■ **Exercise description**: Write out the full listing again, exactly as it stands.

Scripts that build scenes:
○ ○ ○

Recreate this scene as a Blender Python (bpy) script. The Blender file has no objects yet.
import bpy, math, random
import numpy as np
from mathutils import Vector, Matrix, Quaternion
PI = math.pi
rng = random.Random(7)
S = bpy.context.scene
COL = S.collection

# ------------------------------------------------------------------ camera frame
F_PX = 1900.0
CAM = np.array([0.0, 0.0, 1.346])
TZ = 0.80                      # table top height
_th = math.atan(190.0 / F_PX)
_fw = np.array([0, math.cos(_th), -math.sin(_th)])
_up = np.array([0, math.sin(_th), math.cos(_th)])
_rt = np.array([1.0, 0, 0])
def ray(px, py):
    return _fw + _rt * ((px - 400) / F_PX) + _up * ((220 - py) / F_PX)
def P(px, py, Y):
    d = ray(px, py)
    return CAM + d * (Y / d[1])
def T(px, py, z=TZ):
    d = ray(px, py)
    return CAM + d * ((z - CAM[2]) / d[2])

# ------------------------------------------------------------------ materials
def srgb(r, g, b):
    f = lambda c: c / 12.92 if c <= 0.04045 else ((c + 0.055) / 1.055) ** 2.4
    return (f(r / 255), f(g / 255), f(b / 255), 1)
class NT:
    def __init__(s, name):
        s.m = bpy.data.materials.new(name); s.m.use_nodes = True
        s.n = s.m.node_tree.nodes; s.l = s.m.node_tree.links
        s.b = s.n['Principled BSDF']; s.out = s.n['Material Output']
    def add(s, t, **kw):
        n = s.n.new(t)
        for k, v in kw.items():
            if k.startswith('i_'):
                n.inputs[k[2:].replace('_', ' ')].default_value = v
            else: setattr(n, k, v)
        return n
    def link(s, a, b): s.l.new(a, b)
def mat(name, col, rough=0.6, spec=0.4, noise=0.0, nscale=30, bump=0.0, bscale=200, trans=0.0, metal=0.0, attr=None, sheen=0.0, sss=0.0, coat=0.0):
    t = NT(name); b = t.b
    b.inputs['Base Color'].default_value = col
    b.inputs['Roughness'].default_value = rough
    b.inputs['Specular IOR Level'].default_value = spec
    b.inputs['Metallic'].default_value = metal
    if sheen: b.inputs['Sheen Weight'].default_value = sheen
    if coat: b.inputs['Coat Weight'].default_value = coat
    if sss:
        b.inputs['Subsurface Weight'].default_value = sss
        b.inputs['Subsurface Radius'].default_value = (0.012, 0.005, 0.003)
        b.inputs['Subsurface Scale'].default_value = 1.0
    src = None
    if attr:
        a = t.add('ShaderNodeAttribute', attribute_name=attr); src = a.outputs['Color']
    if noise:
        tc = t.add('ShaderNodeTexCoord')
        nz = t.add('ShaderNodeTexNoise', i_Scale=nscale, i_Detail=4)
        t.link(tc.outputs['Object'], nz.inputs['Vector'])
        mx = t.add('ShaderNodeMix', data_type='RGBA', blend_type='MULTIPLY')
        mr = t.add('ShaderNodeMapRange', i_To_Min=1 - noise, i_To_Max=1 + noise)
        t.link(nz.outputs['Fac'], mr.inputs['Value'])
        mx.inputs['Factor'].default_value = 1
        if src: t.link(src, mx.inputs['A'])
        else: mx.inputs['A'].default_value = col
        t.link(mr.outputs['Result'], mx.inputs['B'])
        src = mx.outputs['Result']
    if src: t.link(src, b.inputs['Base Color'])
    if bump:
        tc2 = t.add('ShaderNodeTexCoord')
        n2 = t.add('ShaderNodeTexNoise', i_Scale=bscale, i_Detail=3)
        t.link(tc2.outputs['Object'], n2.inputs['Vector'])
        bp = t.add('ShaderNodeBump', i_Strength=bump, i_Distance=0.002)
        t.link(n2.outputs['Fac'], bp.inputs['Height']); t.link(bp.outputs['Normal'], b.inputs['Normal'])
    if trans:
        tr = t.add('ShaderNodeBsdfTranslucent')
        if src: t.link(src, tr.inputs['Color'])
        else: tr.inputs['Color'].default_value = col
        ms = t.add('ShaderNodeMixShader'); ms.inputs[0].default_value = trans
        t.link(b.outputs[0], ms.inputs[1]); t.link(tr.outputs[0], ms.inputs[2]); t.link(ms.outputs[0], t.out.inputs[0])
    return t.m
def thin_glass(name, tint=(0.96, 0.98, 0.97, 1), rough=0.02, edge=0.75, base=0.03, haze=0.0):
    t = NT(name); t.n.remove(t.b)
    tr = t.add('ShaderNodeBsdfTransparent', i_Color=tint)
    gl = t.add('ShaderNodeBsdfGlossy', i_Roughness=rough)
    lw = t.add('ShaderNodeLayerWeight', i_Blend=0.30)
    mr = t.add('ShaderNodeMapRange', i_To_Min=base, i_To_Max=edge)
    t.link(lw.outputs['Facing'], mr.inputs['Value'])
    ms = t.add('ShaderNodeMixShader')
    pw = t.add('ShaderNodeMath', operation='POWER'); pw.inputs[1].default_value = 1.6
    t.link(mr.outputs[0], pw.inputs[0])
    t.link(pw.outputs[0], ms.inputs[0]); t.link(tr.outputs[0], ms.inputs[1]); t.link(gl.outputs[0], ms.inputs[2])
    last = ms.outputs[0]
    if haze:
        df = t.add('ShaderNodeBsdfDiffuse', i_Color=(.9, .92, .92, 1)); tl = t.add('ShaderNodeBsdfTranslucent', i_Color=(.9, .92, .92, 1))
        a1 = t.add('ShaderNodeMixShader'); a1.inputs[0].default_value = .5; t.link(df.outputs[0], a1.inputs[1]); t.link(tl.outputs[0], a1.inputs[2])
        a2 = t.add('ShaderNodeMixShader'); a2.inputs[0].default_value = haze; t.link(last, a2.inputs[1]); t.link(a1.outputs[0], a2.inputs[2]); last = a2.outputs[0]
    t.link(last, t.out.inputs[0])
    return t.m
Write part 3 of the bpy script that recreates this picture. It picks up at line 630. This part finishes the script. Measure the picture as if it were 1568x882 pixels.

○ ○ ○

■ **The completed task**:
Recreate this scene as a Blender Python (bpy) script. The Blender file has no objects yet.
import bpy, math, random
import numpy as np
from mathutils import Vector, Matrix, Quaternion
PI = math.pi
rng = random.Random(7)
S = bpy.context.scene
COL = S.collection

# ------------------------------------------------------------------ camera frame
F_PX = 1900.0
CAM = np.array([0.0, 0.0, 1.346])
TZ = 0.80                      # table top height
_th = math.atan(190.0 / F_PX)
_fw = np.array([0, math.cos(_th), -math.sin(_th)])
_up = np.array([0, math.sin(_th), math.cos(_th)])
_rt = np.array([1.0, 0, 0])
def ray(px, py):
    return _fw + _rt * ((px - 400) / F_PX) + _up * ((220 - py) / F_PX)
def P(px, py, Y):
    d = ray(px, py)
    return CAM + d * (Y / d[1])
def T(px, py, z=TZ):
    d = ray(px, py)
    return CAM + d * ((z - CAM[2]) / d[2])

# ------------------------------------------------------------------ materials
def srgb(r, g, b):
    f = lambda c: c / 12.92 if c <= 0.04045 else ((c + 0.055) / 1.055) ** 2.4
    return (f(r / 255), f(g / 255), f(b / 255), 1)
class NT:
    def __init__(s, name):
        s.m = bpy.data.materials.new(name); s.m.use_nodes = True
        s.n = s.m.node_tree.nodes; s.l = s.m.node_tree.links
        s.b = s.n['Principled BSDF']; s.out = s.n['Material Output']
    def add(s, t, **kw):
        n = s.n.new(t)
        for k, v in kw.items():
            if k.startswith('i_'):
                n.inputs[k[2:].replace('_', ' ')].default_value = v
            else: setattr(n, k, v)
        return n
    def link(s, a, b): s.l.new(a, b)
def mat(name, col, rough=0.6, spec=0.4, noise=0.0, nscale=30, bump=0.0, bscale=200, trans=0.0, metal=0.0, attr=None, sheen=0.0, sss=0.0, coat=0.0):
    t = NT(name); b = t.b
    b.inputs['Base Color'].default_value = col
    b.inputs['Roughness'].default_value = rough
    b.inputs['Specular IOR Level'].default_value = spec
    b.inputs['Metallic'].default_value = metal
    if sheen: b.inputs['Sheen Weight'].default_value = sheen
    if coat: b.inputs['Coat Weight'].default_value = coat
    if sss:
        b.inputs['Subsurface Weight'].default_value = sss
        b.inputs['Subsurface Radius'].default_value = (0.012, 0.005, 0.003)
        b.inputs['Subsurface Scale'].default_value = 1.0
    src = None
    if attr:
        a = t.add('ShaderNodeAttribute', attribute_name=attr); src = a.outputs['Color']
    if noise:
        tc = t.add('ShaderNodeTexCoord')
        nz = t.add('ShaderNodeTexNoise', i_Scale=nscale, i_Detail=4)
        t.link(tc.outputs['Object'], nz.inputs['Vector'])
        mx = t.add('ShaderNodeMix', data_type='RGBA', blend_type='MULTIPLY')
        mr = t.add('ShaderNodeMapRange', i_To_Min=1 - noise, i_To_Max=1 + noise)
        t.link(nz.outputs['Fac'], mr.inputs['Value'])
        mx.inputs['Factor'].default_value = 1
        if src: t.link(src, mx.inputs['A'])
        else: mx.inputs['A'].default_value = col
        t.link(mr.outputs['Result'], mx.inputs['B'])
        src = mx.outputs['Result']
    if src: t.link(src, b.inputs['Base Color'])
    if bump:
        tc2 = t.add('ShaderNodeTexCoord')
        n2 = t.add('ShaderNodeTexNoise', i_Scale=bscale, i_Detail=3)
        t.link(tc2.outputs['Object'], n2.inputs['Vector'])
        bp = t.add('ShaderNodeBump', i_Strength=bump, i_Distance=0.002)
        t.link(n2.outputs['Fac'], bp.inputs['Height']); t.link(bp.outputs['Normal'], b.inputs['Normal'])
    if trans:
        tr = t.add('ShaderNodeBsdfTranslucent')
        if src: t.link(src, tr.inputs['Color'])
        else: tr.inputs['Color'].default_value = col
        ms = t.add('ShaderNodeMixShader'); ms.inputs[0].default_value = trans
        t.link(b.outputs[0], ms.inputs[1]); t.link(tr.outputs[0], ms.inputs[2]); t.link(ms.outputs[0], t.out.inputs[0])
    return t.m
def thin_glass(name, tint=(0.96, 0.98, 0.97, 1), rough=0.02, edge=0.75, base=0.03, haze=0.0):
    t = NT(name); t.n.remove(t.b)
    tr = t.add('ShaderNodeBsdfTransparent', i_Color=tint)
    gl = t.add('ShaderNodeBsdfGlossy', i_Roughness=rough)
    lw = t.add('ShaderNodeLayerWeight', i_Blend=0.30)
    mr = t.add('ShaderNodeMapRange', i_To_Min=base, i_To_Max=edge)
    t.link(lw.outputs['Facing'], mr.inputs['Value'])
    ms = t.add('ShaderNodeMixShader')
    pw = t.add('ShaderNodeMath', operation='POWER'); pw.inputs[1].default_value = 1.6
    t.link(mr.outputs[0], pw.inputs[0])
    t.link(pw.outputs[0], ms.inputs[0]); t.link(tr.outputs[0], ms.inputs[1]); t.link(gl.outputs[0], ms.inputs[2])
    last = ms.outputs[0]
    if haze:
        df = t.add('ShaderNodeBsdfDiffuse', i_Color=(.9, .92, .92, 1)); tl = t.add('ShaderNodeBsdfTranslucent', i_Color=(.9, .92, .92, 1))
        a1 = t.add('ShaderNodeMixShader'); a1.inputs[0].default_value = .5; t.link(df.outputs[0], a1.inputs[1]); t.link(tl.outputs[0], a1.inputs[2])
        a2 = t.add('ShaderNodeMixShader'); a2.inputs[0].default_value = haze; t.link(last, a2.inputs[1]); t.link(a1.outputs[0], a2.inputs[2]); last = a2.outputs[0]
    t.link(last, t.out.inputs[0])
    return t.m
Write part 3 of the bpy script that recreates this picture. It picks up at line 630. This part finishes the script. Measure the picture as if it were 1568x882 pixels.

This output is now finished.